Thomas was, according to Tom, "a highly respected but not a popular or well-beloved man. Worst of all, alas! he was not popular in his own house … My mother's disposition, on the other hand, was of the most genial, cheerful, happy, enjoué nature imaginable. All our happiest hours were spent with her; and to any one of us tête-à-tête with her was preferable to any other disposal of a holiday hour." He said she "carried sunshine." Fanny marched her brood through London's smoking gaslights and yellow fogs to watch Hamlet or Doctor Faustus , and once queued for four hours to see Mrs. Siddons play Lady Macbeth. She enjoyed dancing, hiking and throwing parties, and above all was a passionate reader: unfinished books lay about the house like partly eaten sandwiches. Fanny considered herself a progressive radical, and knew many of the freethinkers floating round the capital in the 1820s.
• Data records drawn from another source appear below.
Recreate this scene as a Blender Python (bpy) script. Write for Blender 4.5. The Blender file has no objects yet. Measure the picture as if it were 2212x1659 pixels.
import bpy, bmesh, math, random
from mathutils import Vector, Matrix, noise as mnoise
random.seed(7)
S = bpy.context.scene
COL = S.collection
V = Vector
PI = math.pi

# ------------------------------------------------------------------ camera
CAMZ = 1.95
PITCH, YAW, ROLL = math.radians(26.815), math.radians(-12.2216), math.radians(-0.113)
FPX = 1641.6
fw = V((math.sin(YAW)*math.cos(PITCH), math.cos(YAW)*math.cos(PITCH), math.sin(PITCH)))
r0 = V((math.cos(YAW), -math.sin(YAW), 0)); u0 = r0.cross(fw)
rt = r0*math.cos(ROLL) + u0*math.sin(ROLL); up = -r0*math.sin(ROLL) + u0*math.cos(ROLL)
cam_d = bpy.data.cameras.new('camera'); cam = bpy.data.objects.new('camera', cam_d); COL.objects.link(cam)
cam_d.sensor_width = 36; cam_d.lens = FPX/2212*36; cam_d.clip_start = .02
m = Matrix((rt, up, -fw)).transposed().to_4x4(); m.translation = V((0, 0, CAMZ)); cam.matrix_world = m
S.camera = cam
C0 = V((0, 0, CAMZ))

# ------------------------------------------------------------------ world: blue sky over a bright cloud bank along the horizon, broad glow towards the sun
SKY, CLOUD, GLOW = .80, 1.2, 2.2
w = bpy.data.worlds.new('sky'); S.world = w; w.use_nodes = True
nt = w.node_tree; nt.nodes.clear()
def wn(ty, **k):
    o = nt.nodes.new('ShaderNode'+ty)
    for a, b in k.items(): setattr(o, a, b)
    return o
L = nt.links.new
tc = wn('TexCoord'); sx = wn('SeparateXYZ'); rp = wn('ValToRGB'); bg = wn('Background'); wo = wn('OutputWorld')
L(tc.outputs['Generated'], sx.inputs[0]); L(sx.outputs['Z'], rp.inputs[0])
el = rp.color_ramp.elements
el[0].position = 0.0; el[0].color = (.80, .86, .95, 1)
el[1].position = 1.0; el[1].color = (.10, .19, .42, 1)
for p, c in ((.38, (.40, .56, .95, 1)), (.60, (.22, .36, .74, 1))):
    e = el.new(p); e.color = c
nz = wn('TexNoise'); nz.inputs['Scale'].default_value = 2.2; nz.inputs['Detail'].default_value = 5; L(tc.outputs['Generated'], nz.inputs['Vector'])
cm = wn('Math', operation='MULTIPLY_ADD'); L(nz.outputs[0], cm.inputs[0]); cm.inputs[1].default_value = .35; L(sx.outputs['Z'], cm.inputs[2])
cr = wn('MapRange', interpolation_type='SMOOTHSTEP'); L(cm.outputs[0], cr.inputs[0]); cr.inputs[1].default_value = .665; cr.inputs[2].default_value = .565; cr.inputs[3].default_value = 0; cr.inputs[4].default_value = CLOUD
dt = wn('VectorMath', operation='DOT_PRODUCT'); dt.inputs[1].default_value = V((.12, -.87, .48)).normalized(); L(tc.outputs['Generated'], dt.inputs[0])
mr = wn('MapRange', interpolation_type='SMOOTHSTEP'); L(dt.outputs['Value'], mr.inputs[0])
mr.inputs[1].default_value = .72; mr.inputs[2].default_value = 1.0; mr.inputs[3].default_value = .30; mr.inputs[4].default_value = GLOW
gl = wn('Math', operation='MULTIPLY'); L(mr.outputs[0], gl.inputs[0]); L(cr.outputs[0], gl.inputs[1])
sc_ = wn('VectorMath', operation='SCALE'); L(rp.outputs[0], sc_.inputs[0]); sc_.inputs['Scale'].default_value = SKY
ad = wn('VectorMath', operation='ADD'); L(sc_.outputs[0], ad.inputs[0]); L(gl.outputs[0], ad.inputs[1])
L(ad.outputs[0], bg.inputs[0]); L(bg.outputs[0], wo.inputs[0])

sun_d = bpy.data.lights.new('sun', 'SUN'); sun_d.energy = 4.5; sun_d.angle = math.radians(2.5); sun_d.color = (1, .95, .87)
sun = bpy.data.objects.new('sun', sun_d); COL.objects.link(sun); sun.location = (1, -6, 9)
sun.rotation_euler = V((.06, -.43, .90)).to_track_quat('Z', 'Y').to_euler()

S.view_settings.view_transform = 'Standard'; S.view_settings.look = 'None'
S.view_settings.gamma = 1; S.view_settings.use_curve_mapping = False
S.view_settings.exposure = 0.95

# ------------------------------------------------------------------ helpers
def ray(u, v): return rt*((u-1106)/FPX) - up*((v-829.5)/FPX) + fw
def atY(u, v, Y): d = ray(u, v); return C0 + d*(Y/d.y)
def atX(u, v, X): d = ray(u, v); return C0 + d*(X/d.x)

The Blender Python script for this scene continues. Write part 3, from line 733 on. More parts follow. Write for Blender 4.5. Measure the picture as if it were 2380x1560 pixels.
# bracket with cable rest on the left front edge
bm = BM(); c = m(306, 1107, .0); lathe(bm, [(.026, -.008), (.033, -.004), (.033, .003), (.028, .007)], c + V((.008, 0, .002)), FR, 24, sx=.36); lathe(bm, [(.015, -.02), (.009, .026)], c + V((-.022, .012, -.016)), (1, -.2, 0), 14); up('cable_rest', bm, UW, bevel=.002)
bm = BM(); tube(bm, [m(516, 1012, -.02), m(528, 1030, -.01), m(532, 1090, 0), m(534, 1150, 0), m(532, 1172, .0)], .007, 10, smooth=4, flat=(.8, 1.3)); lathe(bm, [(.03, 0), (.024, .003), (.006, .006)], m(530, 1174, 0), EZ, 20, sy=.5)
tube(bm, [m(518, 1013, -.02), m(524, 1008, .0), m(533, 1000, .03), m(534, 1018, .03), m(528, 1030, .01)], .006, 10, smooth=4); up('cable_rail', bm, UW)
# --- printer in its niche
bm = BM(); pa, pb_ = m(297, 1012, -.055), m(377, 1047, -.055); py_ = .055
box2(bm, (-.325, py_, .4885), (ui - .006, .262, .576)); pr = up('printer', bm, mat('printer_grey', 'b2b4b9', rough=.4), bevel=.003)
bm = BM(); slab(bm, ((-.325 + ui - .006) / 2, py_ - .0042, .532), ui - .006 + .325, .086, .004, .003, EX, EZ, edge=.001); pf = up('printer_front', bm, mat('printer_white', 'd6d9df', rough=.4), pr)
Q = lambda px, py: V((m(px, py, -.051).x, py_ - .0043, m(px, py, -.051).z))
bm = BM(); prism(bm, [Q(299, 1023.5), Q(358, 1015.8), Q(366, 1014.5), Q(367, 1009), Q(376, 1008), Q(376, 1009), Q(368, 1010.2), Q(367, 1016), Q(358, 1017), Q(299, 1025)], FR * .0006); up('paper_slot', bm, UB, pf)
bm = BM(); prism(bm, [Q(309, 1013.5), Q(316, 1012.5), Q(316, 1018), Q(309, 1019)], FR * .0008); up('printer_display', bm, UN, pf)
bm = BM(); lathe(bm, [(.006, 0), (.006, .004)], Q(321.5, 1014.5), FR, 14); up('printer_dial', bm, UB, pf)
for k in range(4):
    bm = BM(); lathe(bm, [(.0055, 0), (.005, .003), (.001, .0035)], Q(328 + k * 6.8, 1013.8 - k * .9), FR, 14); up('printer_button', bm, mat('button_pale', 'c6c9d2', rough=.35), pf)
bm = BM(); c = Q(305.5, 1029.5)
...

The Harrow farmhouse became a refuge for liberals seeking a temporary berth. When the red-haired writer and social reformer Fanny Wright appeared dressed in Grecian robes, she dazzled Fanny, and introduced her to the idea of America. Tall and lithe with milky skin and a substantial inheritance, the Scots-born Wright had visited the States twice and was passionate about that country's potential as a utopian democracy free from the conservative conventions of the Old World. She was close to the septuagenarian General Lafayette, the aristocrat who had served in the American War of Independence. (Washington said Lafayette was the only Frenchman he liked.) Wright had even accompanied the old soldier to America on his triumphal return tour in 1824; some said she had joined him in his bed. She stayed in America for two years, visiting Economy, a commune near P.